There is far more at stake than a single factory in Georgia, which by itself represented 8,500 jobs and $4.3 billion in investment, and is just one of 23 plants being built across the U.S. by Korean conglomerates. Since the raid, the U.S. and South Korea have announced that Korean workers will be able to use B-1 visas and ESTA visa waivers to continue working in the U.S. A new bill in Congress, the Partner with Korea Act, also seeks to extend 15,000 professional E-4 visas to South Koreans for the first time.

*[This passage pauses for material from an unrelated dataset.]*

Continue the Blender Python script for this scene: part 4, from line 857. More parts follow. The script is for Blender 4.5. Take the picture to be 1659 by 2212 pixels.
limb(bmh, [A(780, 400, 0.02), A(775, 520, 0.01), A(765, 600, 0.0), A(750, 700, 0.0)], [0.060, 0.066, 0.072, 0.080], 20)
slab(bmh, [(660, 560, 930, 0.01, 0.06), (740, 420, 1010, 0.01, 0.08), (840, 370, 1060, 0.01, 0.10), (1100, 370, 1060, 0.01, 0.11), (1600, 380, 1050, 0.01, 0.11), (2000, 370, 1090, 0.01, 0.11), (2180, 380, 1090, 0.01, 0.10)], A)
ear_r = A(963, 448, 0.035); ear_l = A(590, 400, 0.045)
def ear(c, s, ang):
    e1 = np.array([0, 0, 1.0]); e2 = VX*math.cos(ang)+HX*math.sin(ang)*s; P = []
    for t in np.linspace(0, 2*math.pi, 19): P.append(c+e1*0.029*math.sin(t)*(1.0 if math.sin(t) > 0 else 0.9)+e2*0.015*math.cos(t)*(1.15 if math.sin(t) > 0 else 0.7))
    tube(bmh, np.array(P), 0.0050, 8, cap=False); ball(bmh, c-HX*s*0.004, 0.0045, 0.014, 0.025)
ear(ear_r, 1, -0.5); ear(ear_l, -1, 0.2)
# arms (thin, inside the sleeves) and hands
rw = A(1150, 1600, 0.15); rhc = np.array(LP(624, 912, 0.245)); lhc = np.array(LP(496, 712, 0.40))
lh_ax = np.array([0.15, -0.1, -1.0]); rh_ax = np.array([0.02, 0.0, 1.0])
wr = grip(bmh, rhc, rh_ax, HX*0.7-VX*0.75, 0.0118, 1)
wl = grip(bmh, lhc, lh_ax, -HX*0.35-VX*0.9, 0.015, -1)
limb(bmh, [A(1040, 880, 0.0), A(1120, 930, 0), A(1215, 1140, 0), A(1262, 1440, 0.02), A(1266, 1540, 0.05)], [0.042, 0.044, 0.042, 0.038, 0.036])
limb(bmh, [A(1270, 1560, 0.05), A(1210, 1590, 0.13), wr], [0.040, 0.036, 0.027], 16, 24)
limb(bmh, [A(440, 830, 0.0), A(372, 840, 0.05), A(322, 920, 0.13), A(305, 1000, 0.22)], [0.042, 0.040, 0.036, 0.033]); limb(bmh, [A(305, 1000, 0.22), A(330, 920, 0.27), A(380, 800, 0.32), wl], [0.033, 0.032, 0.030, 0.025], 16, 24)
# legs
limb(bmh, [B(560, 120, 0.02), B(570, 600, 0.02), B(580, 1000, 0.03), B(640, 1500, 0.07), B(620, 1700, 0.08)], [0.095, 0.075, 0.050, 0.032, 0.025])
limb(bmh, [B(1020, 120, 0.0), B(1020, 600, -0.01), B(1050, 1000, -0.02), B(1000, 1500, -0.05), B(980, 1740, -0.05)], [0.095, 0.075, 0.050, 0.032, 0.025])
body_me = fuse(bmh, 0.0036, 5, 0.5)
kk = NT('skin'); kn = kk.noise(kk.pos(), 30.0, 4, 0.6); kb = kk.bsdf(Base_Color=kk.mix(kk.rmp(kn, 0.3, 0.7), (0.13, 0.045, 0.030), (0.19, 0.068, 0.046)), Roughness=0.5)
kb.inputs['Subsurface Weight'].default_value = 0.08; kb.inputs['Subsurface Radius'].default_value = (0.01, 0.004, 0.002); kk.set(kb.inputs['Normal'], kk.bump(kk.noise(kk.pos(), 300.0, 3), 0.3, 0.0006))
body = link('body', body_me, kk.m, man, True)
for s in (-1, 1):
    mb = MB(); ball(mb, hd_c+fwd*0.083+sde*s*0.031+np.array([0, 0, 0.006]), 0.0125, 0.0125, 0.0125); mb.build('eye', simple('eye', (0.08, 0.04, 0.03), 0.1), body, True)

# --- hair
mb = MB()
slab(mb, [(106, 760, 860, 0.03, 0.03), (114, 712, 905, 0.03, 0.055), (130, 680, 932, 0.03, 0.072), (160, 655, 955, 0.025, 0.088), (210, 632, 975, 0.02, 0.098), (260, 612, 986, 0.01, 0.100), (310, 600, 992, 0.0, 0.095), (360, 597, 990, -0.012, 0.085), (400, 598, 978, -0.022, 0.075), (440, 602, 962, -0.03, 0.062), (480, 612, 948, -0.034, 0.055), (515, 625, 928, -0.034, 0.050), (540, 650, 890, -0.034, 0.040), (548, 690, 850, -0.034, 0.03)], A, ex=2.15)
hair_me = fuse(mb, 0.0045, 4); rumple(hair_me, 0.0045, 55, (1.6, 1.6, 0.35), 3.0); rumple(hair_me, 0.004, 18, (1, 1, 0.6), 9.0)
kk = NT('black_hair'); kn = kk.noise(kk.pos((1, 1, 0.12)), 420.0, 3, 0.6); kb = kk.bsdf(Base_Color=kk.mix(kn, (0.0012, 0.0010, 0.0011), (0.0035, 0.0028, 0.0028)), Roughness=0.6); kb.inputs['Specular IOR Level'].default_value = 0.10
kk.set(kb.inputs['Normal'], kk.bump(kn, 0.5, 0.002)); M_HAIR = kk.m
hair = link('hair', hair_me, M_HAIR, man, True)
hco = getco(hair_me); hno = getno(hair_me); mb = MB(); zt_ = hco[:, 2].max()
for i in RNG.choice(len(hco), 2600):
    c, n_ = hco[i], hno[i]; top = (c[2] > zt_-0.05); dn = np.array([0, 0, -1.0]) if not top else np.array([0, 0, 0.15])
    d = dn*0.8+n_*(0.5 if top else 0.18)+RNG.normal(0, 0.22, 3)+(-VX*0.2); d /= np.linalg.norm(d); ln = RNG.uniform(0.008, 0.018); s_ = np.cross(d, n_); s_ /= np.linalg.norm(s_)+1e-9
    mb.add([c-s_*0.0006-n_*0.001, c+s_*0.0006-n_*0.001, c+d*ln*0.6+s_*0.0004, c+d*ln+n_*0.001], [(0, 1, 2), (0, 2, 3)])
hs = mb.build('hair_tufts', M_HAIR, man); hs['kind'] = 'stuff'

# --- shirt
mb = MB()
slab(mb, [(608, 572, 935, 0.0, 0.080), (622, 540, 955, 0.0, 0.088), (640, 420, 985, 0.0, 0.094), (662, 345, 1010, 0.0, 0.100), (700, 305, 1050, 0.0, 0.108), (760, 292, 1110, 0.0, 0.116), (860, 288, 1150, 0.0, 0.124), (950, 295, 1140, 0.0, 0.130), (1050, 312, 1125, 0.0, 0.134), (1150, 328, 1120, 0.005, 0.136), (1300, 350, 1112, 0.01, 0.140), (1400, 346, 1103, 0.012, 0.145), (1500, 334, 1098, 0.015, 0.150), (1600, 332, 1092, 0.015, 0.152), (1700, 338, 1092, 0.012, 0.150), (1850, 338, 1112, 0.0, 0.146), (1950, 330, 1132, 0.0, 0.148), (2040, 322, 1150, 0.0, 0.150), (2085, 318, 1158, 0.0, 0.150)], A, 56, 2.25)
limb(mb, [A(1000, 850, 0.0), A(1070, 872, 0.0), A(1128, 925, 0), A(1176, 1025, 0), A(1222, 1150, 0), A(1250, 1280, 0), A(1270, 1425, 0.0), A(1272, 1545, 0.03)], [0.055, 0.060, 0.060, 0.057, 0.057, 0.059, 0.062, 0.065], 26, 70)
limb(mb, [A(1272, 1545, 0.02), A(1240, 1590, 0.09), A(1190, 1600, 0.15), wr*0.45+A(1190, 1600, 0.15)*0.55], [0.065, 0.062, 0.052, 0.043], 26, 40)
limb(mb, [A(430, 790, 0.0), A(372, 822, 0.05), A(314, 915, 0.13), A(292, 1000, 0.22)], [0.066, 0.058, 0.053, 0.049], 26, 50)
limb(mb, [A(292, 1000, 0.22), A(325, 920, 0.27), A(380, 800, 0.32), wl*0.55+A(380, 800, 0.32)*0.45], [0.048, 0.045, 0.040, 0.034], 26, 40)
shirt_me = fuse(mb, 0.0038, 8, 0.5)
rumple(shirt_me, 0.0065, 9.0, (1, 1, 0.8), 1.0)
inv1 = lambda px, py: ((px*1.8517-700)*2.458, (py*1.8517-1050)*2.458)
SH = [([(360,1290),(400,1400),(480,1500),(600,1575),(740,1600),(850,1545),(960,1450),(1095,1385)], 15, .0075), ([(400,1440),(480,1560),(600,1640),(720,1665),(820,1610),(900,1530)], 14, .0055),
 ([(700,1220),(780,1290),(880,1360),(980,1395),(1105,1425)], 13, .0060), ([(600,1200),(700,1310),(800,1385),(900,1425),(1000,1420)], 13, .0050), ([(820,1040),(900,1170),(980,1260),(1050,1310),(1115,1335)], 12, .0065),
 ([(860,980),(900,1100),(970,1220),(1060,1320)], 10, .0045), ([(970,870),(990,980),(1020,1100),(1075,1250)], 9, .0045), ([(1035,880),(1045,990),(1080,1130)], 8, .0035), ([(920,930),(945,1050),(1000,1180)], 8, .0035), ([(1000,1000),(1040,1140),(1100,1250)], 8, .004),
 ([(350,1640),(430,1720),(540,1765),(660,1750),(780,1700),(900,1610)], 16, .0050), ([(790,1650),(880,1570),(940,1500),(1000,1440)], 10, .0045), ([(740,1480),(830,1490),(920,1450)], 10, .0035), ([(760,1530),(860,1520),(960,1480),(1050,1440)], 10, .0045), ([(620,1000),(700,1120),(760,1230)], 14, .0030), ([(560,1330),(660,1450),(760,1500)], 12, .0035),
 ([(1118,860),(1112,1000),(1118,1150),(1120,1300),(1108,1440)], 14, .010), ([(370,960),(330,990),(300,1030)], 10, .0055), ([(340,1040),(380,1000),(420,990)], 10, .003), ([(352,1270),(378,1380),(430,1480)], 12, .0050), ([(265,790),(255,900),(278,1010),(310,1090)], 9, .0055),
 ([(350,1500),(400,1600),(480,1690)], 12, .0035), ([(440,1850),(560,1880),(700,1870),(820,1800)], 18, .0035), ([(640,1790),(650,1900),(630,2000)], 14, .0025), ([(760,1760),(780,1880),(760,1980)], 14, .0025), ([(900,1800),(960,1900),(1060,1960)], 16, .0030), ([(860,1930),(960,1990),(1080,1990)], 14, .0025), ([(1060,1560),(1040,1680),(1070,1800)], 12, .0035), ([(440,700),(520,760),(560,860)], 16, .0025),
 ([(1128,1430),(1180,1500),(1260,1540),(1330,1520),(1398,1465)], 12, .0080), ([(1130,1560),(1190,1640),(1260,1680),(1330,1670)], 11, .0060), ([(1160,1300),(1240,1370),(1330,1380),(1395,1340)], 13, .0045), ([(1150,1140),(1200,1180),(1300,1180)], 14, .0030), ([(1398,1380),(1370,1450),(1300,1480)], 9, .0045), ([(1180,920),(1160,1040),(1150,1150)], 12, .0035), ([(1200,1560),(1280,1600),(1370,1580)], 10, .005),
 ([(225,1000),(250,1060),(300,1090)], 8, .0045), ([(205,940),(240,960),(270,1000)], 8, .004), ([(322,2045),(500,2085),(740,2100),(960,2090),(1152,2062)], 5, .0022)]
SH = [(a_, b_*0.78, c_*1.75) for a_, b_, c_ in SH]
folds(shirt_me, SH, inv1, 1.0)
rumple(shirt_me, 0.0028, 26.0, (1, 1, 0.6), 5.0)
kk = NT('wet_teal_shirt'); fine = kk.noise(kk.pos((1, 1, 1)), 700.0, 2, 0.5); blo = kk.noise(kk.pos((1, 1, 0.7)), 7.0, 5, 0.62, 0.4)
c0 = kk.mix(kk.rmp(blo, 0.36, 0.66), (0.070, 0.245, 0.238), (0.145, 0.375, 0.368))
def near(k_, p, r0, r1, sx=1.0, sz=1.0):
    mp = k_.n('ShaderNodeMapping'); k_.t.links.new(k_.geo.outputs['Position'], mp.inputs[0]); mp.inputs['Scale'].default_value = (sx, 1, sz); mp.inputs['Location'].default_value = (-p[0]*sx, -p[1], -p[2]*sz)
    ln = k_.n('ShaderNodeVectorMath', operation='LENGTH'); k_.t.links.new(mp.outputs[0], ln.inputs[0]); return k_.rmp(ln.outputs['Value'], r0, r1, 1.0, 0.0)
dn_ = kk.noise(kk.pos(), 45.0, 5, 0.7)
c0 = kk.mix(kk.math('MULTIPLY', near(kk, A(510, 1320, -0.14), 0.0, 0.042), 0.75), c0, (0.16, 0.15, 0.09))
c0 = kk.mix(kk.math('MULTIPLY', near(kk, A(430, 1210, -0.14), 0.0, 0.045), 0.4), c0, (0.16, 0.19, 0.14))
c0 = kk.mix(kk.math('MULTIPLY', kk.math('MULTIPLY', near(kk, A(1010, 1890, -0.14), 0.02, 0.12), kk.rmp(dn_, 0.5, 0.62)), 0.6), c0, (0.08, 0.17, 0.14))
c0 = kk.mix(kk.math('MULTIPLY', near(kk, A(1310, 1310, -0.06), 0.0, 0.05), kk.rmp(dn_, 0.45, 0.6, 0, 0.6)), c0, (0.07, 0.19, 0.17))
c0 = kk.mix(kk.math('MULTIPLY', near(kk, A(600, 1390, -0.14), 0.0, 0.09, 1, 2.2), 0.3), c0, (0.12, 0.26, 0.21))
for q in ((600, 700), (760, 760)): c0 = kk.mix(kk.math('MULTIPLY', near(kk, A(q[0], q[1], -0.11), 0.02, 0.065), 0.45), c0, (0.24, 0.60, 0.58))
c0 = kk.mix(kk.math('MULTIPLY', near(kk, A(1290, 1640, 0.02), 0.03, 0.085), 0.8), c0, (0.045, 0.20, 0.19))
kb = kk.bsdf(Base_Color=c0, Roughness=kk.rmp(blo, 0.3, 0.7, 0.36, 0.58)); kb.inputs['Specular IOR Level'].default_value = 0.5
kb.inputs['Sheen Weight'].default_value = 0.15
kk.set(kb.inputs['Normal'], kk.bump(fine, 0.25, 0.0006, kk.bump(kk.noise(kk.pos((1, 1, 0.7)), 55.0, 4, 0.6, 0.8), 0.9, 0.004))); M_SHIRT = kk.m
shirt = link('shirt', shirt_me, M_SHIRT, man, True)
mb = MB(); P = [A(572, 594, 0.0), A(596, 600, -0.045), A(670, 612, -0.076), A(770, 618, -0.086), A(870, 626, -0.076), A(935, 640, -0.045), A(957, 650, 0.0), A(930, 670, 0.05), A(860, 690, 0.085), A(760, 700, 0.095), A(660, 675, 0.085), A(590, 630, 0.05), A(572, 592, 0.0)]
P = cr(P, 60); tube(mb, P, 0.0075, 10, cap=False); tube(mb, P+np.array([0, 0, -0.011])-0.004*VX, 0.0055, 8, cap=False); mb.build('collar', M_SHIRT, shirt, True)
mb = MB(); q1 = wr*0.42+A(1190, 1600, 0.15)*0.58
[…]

But U.S. flexibility on immigration is not all that matters. Seoul and Washington have yet to finalize their trade deal instigated by Trump’s threat to impose a 25 percent blanket tariff on South Korean goods. At the current stage of negotiations, South Korea has agreed to accept a 15 percent tariff on its exports and provide tremendous investments and other financial agreements: $350 billion in state-backed short-term investment, $150 billion in private sector contracts with U.S. corporations, and a guarantee to purchase $100 billion in U.S. liquid natural gas. Despite so much on the table, a written agreement has yet to be produced, and negotiations are proving tense as the Trump administration presses for Seoul to provide the lion’s share of its $350 billion commitment in cash. While some of the shock over the ICE raid has died down, Washington’s conduct over the course of months of negotiations has also raised deeper questions in South Korea about the real nature of the alliance — and whether this is a relationship that can last.
The Art of the Steal
The anger unleashed by ICE’s abuse of Korean workers has been building for some time. Trump’s tariff threats, announced in March, hit South Korea at a difficult time, when the impeachment of former President Yoon Suk Yeol was unresolved, and the country was reeling from years of flagging economic performance.
The issue was not only a matter of timing. The Biden administration’s CHIPS Act and Inflation Reduction Act also used similar (though less onerous) tariff threats to force South Korean conglomerates to transfer production and make large investments in the U.S. — which is how the Hyundai-LG plant made its way to Georgia in the first place. Having already complied with the previous administration, South Korea nevertheless now finds itself facing an even graver economic threat that could lead to recession: not just a 25 percent tariff on all exports (since reduced to 15 percent), but sector-based tariffs impacting most of South Korea’s key industries as well.
While much of the anger on either side of the Pacific has focused on the current administration in Washington, Trump’s tariffs are just the latest in a string of U.S. policies that have sought to deny South Korea its economic sovereignty, open its markets to foreign takeover, and degrade the rights and dignity of its working people.